April 30th, 2008

ozarque figure

Writing science fiction; the "current fashion"; part two...

raqs commented:

"I don't know, I'm not that old and I'm an avid multi-tasker and fan of lots of complicated stories, but I still agree with you that current SF seems to be oftentimes too hard to figure out. Personally I think it's laziness on the part of the writer, or (probably more accurately) on the part of editors who so want something new that they're willing to overlook lack of craftsmanship to get it. If I as a lifelong SF fan and professional reader can't figure out what's going on, I suspect there is a problem in the supply chain somewhere."

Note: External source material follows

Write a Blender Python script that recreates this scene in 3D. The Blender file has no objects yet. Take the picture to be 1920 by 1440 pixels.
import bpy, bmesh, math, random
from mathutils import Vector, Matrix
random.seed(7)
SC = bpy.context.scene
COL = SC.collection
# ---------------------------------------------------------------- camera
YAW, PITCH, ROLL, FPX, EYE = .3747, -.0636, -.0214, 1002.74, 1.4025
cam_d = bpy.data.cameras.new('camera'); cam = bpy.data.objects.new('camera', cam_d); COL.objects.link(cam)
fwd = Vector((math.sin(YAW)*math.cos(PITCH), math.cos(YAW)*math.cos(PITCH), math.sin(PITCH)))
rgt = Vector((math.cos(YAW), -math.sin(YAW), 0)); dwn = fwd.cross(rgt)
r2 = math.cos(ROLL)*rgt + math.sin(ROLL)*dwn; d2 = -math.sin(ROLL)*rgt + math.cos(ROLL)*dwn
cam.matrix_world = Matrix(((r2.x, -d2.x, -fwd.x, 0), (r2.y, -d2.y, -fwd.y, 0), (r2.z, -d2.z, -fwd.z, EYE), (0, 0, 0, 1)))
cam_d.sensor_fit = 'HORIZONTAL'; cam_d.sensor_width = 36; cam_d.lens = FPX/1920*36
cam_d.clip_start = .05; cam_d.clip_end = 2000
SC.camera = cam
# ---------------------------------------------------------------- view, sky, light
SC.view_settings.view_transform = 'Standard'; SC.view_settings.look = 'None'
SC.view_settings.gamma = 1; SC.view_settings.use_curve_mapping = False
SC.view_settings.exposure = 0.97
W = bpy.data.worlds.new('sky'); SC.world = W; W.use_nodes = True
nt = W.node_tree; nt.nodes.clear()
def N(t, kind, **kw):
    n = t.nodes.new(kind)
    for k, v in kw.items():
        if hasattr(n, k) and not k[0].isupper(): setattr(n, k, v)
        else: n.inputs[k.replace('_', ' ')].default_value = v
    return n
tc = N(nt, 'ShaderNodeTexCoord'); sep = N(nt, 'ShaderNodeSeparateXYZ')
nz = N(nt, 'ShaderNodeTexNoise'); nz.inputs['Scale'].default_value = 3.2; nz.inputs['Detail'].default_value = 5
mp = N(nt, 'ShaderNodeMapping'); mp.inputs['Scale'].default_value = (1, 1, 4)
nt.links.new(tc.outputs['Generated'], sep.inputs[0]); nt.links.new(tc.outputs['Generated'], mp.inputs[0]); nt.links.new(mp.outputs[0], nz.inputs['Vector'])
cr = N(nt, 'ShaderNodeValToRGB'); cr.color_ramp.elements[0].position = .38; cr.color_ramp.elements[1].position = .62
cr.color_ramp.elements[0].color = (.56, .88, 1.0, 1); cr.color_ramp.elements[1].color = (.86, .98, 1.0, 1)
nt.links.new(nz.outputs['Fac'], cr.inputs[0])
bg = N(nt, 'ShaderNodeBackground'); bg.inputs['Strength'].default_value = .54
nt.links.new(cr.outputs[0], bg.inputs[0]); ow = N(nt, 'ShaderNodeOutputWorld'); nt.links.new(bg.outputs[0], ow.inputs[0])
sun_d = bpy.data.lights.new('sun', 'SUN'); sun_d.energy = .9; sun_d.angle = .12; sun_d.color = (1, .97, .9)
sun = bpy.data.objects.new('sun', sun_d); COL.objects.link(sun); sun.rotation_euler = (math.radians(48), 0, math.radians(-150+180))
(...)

This comment got me thinking. [I have been thinking about this discussion -- not in a very organized fashion, I'm afraid, because I'm dealing with a batch of interacting deadlines that distract me mightily, but it's been perking on my cognitive back burner.] And the comment brought to my mind a depressing possibility that hadn't occurred to me previously: What if it's not laziness on the part of the writer? What if the explanation is that the sf writers who lean toward this "make the reader struggle" style of writing are trying to prove that their fiction qualifies as Real Modern Literature?

Because I write fiction, it's easy for me to imagine how this would go. First you'd write an ordinary well-crafted "any-literate-reader-can-follow-this" narrative. Then you'd look at what you'd written, smack your forehead, and say, "Oh, cottonpick! Any literate reader could understand that!" And then you'd go back through your draft and deliberately take out the parts that make things clear, and you'd throw in new hifalutin stuff that would make things obscure, and you'd fool around with the order of presentation so that the beginning was near the end and the middle was scattered through the work in pieces. And when you got through doing all of that you'd look at your new draft with a warm feeling that readers were now going to have to work just as hard to follow it as they'd have to work to follow James Joyce's Ulysses.

I hope to goodness this isn't happening. It's bad enough that so many writers of nonfiction are terrified that if they write with decent clarity they'll be accused of "popularization" and "dumbing down"; it would be awful if that leaked into the writing of science fiction.